Review: Richmond Symphony
Marc Taddei conducting
Jan. 19, St. Michael Catholic Church
Marc Taddei, of the fourth of nine candidates auditioning to be the next music director of the Richmond Symphony, leaves behind two high-romantic calling cards from Masterworks series performances of Rachmaninoff’s Second Symphony and the "Four Last Songs" of Richard Strauss.
Both works are products not of the 19th-century romantic age but of its afterlife in the early 20th century. The Strauss songs, completed in 1948, the composer’s last year, are overtly retrospective in their texts and their nostalgic musical style. The Rachmaninoff symphony, introduced in 1908, vividly echoes Tchaikovsky in its plush lyricism and dramatic orchestral gestures.
In the last of three performances of this program, Taddei, an American who in recent years has been conducting orchestras in New Zealand, interpreted the Rachmaninoff broadly, with moderate tempos and plenty of rubato in the big lyrical themes. His maintained fine balance between strings and winds, and left ample space for expressive solos by concertmaster Karen Johnson, clarinetist Ralph Skiano and other wind players.

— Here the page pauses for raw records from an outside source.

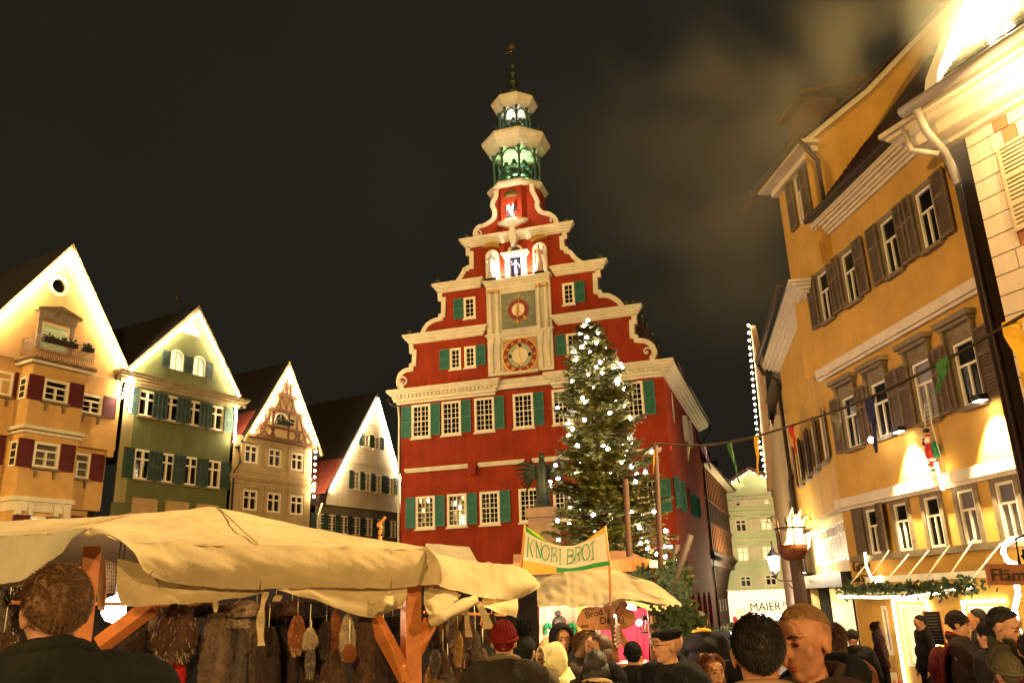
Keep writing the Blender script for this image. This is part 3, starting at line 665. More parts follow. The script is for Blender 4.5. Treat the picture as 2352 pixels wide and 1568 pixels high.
def FM(F): return Matrix.Translation(F.O) @ Matrix.Rotation(F.rz, 4, 'Z')
class sub_frame:      # parts built in another facade's frame, hung on the same thing
    def __init__(s, parent, F0, F1): s.p = parent; s.A = FM(F0).inverted() @ FM(F1)
    def __enter__(s): s.b = set(s.p.children); return s
    def __exit__(s, *a):
        for o in s.p.children:
            if o not in s.b: o.matrix_basis = s.A @ o.matrix_basis
def arch(u0, u1, z0, z1, n=8):
    r_ = (u1-u0)/2; return [(u0, z0), (u1, z0)]+[((u0+u1)/2+r_*math.cos(t), z1-r_+r_*math.sin(t)) for t in np.linspace(0, math.pi, n+1)]
hz = zc0+.05
with sub_frame(th, TH, TS):
    mb = MB(); wallmesh(mb, rect(0.0, LB, 2.9, hz), [rect(*r) for r in sr1+sr2], 0, .2); mb.build('wall', red, th)
    mb = MB(); mb.box(0, 2.2, -.05, .3, 0, 2.9); mb.build('stone_base', stone, th); mb = MB(); wallmesh(mb, rect(2.2, LB, 0, 2.9), [arch(2.8+i*2.9, 4.9+i*2.9, .05, 2.6) for i in range(4)], -.02, .5); mb.build('arcade', red, th); mb = MB(); mb.box(2.2, LB, .45, .5, 0, 2.9); mb.build('arcade_back', dtimber, th)
    for r in sr1+sr2: window(th, *r, style='grid1', nx=2, ny=4, fw=.12, bar=.03, dep=.08, proud=.05)
    for i, r in enumerate(sr1+sr2):
        if i == 0: continue
        shutter(th, r[0]-.55, r[0]-.05, r[2], r[3], green if i > 2 else cream2, -.03, rz=-.5); shutter(th, r[1]+.05, r[1]+.55, r[2], r[3], green if i > 2 else cream2, -.03, rz=-.12)
    mb = MB(); cornice_slant(mb, 0, LB+.3, hz+.32, [(.12, .75), (.1, .66), (.12, .5), (.12, .3), (.1, .15)]); mb.build('cornice', cream, th)
    mb = MB(); mb.tube([(-.3, -.85, hz+.34), (LB+.5, -.85, hz+.34)], .09, 8); mb.tube([(LB+.4, -.85, hz+.34), (LB+.42, -.7, hz-.4), (LB+.1, -.12, hz-1.2), (LB+.1, -.12, .2)], .06, 8); mb.build('gutter', gutm, th)
    mb = MB(); mb.box(LB*.42, LB*.47, -.03, .05, 8.0, 8.5); mb.build('wall_vent', iron, th)
    for k, (a, h) in enumerate(((1.5, .9), (3.2, .9), (5.2, .9), (7.5, .8))):     # knobbed dormer gables on the roof slope
        mb = MB(); mb.box(a, a+.9, 1.2, 2.6, hz+1.0, hz+2.1+h); mb.prism([(a-.1, hz+2.1+h), (a+1.0, hz+2.1+h), (a+.45, hz+2.9+h)], 1.1, 2.7); mb.build('roof_dormer', roofm, th)
        mb = MB(); mb.lathe([(.05, 0), (.15, .12), (.17, .25), (.1, .38), (.03, .45), (.01, .85)], (a+.45, 1.15, hz+2.85+h), 8); mb.build('finial', bronze, th)
# roof body: follows the stepped gable from inside
mb = MB(); up = [(UL+.1, zt0-.2), (UC-4.6, z1t-.5), (UC-2.6, z2t-.4), (UC-.6, z3t+.6), (UC+.6, z3t+.6), (UC+2.6, z2t-.4), (UC+4.6, z1t-.5), (UR-.1, zt0-.2)]
mb.prism(up, .46, LB+.2); mb.build('roof', roofm, th)
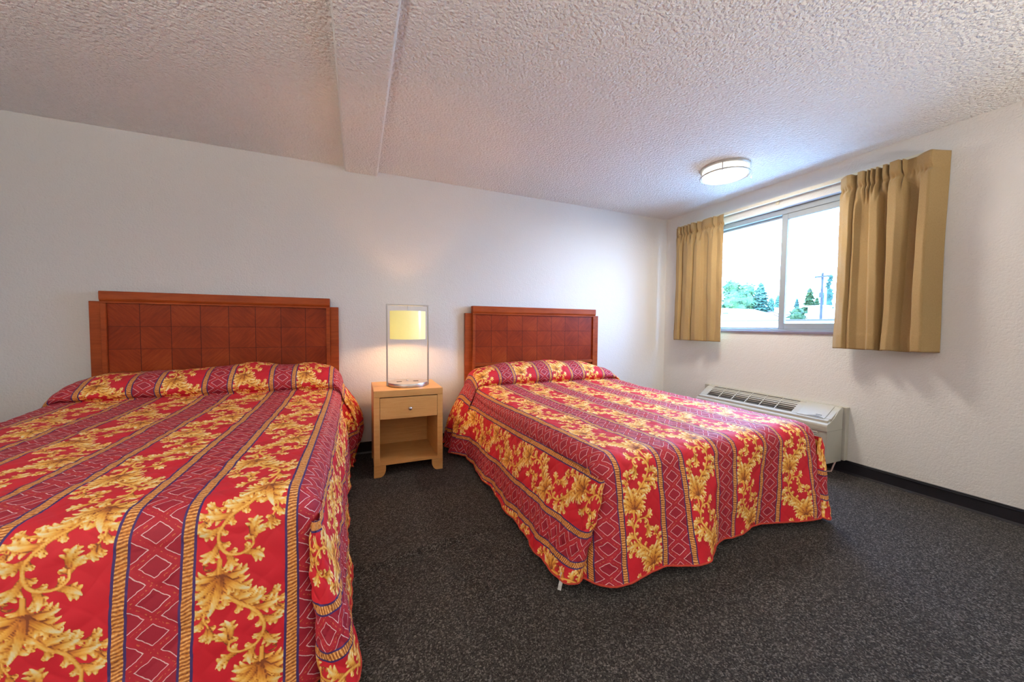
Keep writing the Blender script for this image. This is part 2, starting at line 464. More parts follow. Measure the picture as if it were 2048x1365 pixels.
# ------------------------------------------------------------------ curtains
def curtain(name, label, y0, y1, ztop, zbot, head, body, seed, ret=None):
    """pinch-pleated cloth: its plan section goes from the pleated heading to the loose folds of the drop.
    head / body: (place across 0..1, how far the cloth stands off the wall 0..1)"""
    NS, NZ = 460, 120
    s = np.linspace(0, 1, NS); zz = np.linspace(0, 1, NZ)
    S, Q = np.meshgrid(s, zz, indexing='ij'); Hh = ztop - zbot; drop = Q * Hh
    def sec(P, k):
        P = np.array(P); v = np.interp(s, P[:, 0], P[:, 1]); w = np.hanning(k + 2)[1:-1]; w /= w.sum()
        return np.convolve(np.pad(v, k // 2, 'edge'), w, 'valid')[:NS]
    hd, bd_, bd2 = sec(head, 9), sec(body, 9), sec(body, 17)
    low = np.clip((drop - .45) / .7, 0, 1)
    b_ = bd_[:, None] * (1 - low) + bd2[:, None] * low
    t_ = np.clip((drop - .085) / .17, 0, 1); t_ = t_ * t_ * (3 - 2 * t_)
    pin = np.exp(-((drop - .100) / .020) ** 2)
    dep = hd[:, None] * (1 - t_) + b_ * t_
    dep = dep * (1 - .42 * pin) + .05 * pin * np.sin(S * 150 + seed)
    # creases where the pleats are tacked, and slow waves down the drop
    dep = dep + .07 * np.exp(-((drop - .13) / .03) ** 2) * np.sin(S * 61 + seed * 2)
    dep = dep + .06 * np.sin(6.5 * drop + 11 * S + seed) * np.clip(drop / .3, 0, 1) * (.4 + .6 * S) + .03 * np.sin(17 * drop - 23 * S) * np.clip(drop / .3, 0, 1)
    x = -(.0635 + .072 * np.clip(dep, 0, 1.3))
    mid = .5 * (y0 + y1)
    sh = .012 * np.sin(2.6 * drop + 9 * S + seed) * np.clip(drop / .3, 0, 1)
    y = y0 + (y1 - y0) * S + sh * np.sin(np.pi * S)
    y = mid + (y - mid) * (1 - .025 * np.sin(np.pi * Q) ** 2)
    z = ztop - drop + .006 * (hd[:, None] - .5) * np.clip(1 - drop / .1, 0, 1) + .006 * (dep - .5) * np.clip((drop - Hh + .1) / .1, 0, 1)
    x -= .0022 * np.clip((drop - (Hh - .115)) / .004, 0, 1)
    if ret is not None:     # the outer end turns back to the wall
        w_ = np.clip((S - .935) / .065, 0, 1)
        x = x * (1 - w_) + (-.006) * w_; y = y + ret * w_ * .5
    i = np.arange(NS * NZ).reshape(NS, NZ)
    q = np.stack([i[:-1, :-1], i[1:, :-1], i[1:, 1:], i[:-1, 1:]], -1).reshape(-1, 4)
    org = np.array([-.085, mid, ztop])
    o = np_mesh(name, np.stack([x, y, z], -1).reshape(-1, 3) - org, q, M['curtain']); o.location = org
    so = o.modifiers.new('cloth_thickness', 'SOLIDIFY'); so.thickness = .003; so.offset = 0
    return tag(o, label, 'curtain', None)
curtain('curtain', 'gold tan pinch-pleated curtain at the far side of the window, next to the corner', -.225, -.825, 2.272, .982,
        [(0, .3), (.04, .3), (.07, .8), (.11, .85), (.13, .2), (.16, .8), (.19, .2), (.22, .75), (.26, .2), (.30, .8), (.33, .25), (.38, .9), (.42, .85), (.45, .15), (.50, .75), (.55, .2), (.60, .6), (.66, .75), (.78, .8), (.80, .35), (.83, .9), (.86, .35), (.93, .55), (1, .6)],
        [(0, .3), (.04, .35), (.06, .8), (.14, .95), (.17, .25), (.20, .75), (.32, 1.0), (.41, .85), (.425, .05), (.45, .75), (.54, .9), (.60, .7), (.63, .3), (.70, .2), (.74, .65), (.82, .75), (.88, .35), (.95, .45), (1, .4)], 1.3)
curtain('curtain', 'gold tan pinch-pleated curtain at the near side of the window, larger in the picture', -1.775, -2.30, 2.272, .975,
        [(0, .3), (.04, .55), (.10, .9), (.15, .85), (.17, .25), (.20, .35), (.22, .85), (.28, .9), (.295, .4), (.32, .8), (.335, .3), (.36, .85), (.385, .3), (.42, .85), (.44, .05), (.46, .1), (.48, .8), (.51, .75), (.53, .3), (.55, .85), (.64, 1.0), (.655, .4), (.67, .85), (.69, .3), (.78, .35), (.86, .8), (.92, 1.0), (1, .7)],
        [(0, .45), (.06, .7), (.14, .95), (.165, .5), (.20, .75), (.26, .35), (.35, .25), (.38, .8), (.45, .75), (.48, .02), (.525, .08), (.54, .9), (.62, 1.05), (.69, .8), (.715, .12), (.82, .10), (.84, .85), (.92, 1.05), (1, .6)], 4.1, ret=-.02)
tr = thing('curtain_track', 'cream traverse curtain track on the wall above the window', 'curtain track', (0, -1.27, 2.283))
def tpart(n, b, m_, **kw):
    for v in b.verts: v.co -= Vector((0, -1.27, 2.283))
    return obj(n, b, m_, tr, **kw)
tpart('rail', boxes((-.058, -.044, -2.235, -.235, 2.268, 2.298), (-.044, -.034, -2.235, -.235, 2.292, 2.298), (-.044, -.034, -2.235, -.235, 2.268, 2.274)), M['cream_track'], bevel=.0015)
for yb in (-2.20, -1.27, -.29):
    tpart('bracket', boxes((-.046, 0, yb - .012, yb + .012, 2.2725, 2.2915), (-.006, 0, yb - .014, yb + .014, 2.245, 2.315)), M['cream_track'], bevel=.0015)

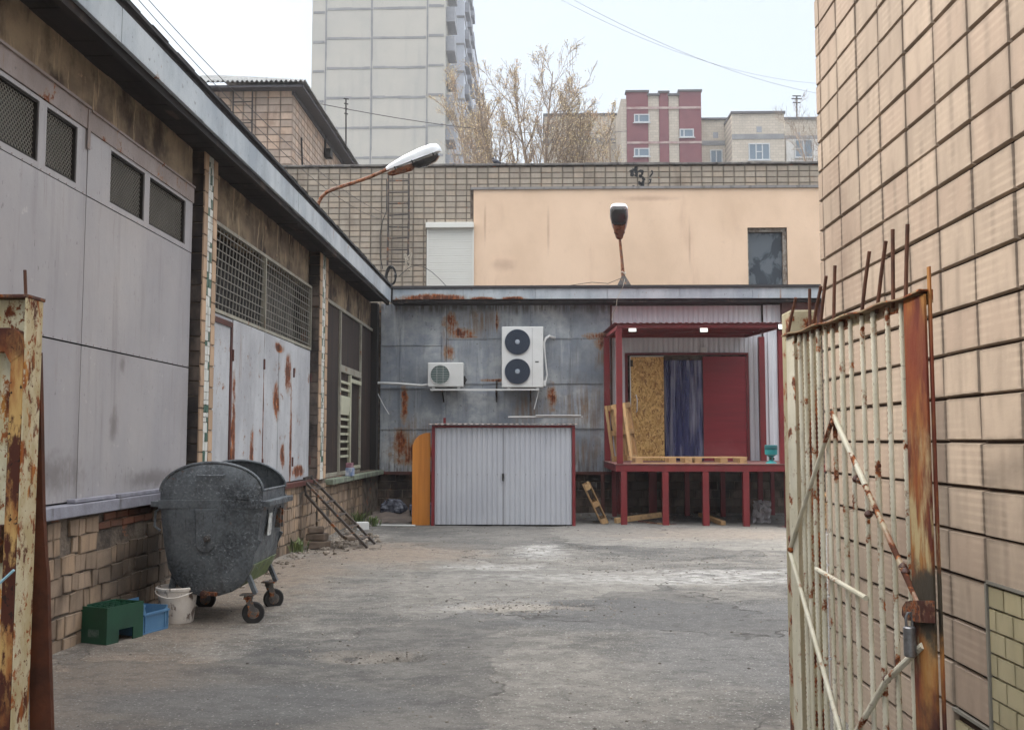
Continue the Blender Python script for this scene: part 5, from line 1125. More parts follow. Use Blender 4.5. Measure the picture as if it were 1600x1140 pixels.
# pigeon on the parapet
pg = aty(776, 259.5, YU+.1); m = MB(); m.lathe([(.01, -.14), (.035, -.1), (.065, -.02), (.07, .04), (.05, .10), (.025, .13)], (pg.x, pg.y, ZP+.16), Matrix.Rotation(R_(-70), 3, 'Y'), 12)
m.lathe([(.005, -.035), (.03, -.01), (.034, .01), (.02, .035)], (pg.x-.09, pg.y, ZP+.25), None, 10); m.box(pg.x+.08, pg.x+.22, pg.y-.03, pg.y+.03, ZP+.10, ZP+.125); m.bar((pg.x-.12, pg.y, ZP+.25), (pg.x-.15, pg.y, ZP+.245), .012)
for dy in (-.02, .02): m.bar((pg.x, pg.y+dy, ZP+.06), (pg.x, pg.y+dy, ZP+.12), .01)
m.tube([(pg.x-.06, pg.y, ZP+.17), (pg.x-.085, pg.y, ZP+.24)], .028, 8)
tag(m.build('pigeon', simple('pigeon_grey', srgb(58, 60, 70), .7), smooth=True), 'dark pigeon perched on the parapet coping left of centre', 'bird')

# ------------------------------------------------------------------ trees behind
mt_bark = simple('pale_brown_bark', srgb(150, 136, 122), .9, vcol=srgb(112, 98, 88), vscale=2, vamt=.8)
mt_leaf = NT('dry_tan_leaves'); _n = mt_leaf
_c = _n.mix(_n.tint(), srgb(188, 164, 130), srgb(222, 206, 168)); _c = _n.mix(_n.math('MULTIPLY', _n.mask(.5, .52, .64, 3), .5), _c, srgb(190, 140, 118)); _c = _n.mix(_n.math('MULTIPLY', _n.mask(.6, .55, .66, 3, 9), .5), _c, srgb(170, 168, 110)); mt_leaf = _n.done(_c, .8)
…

In the Strauss, Taddei and the orchestra were joined by Melissa Citro, a soprano who sounds to be heading into a bright career singing Strauss and Wagner. Her tone is robust from top to bottom, and her phrasing is smooth. Her vocal color palette does not yet extend to some of the dark hues needed to fully express "September" and "Im Abendrot," the most ruminative of the "Four Last Songs;" but her treatment of the best-known of the four, "Beim Schlafengehen," was soulful and thrilling in its emotional climax.
Taddei obtained a richly expressive reading of Strauss’ orchestration, with Johnson, Skiano and French horn player Paul LaFollette contributing eloquent solos.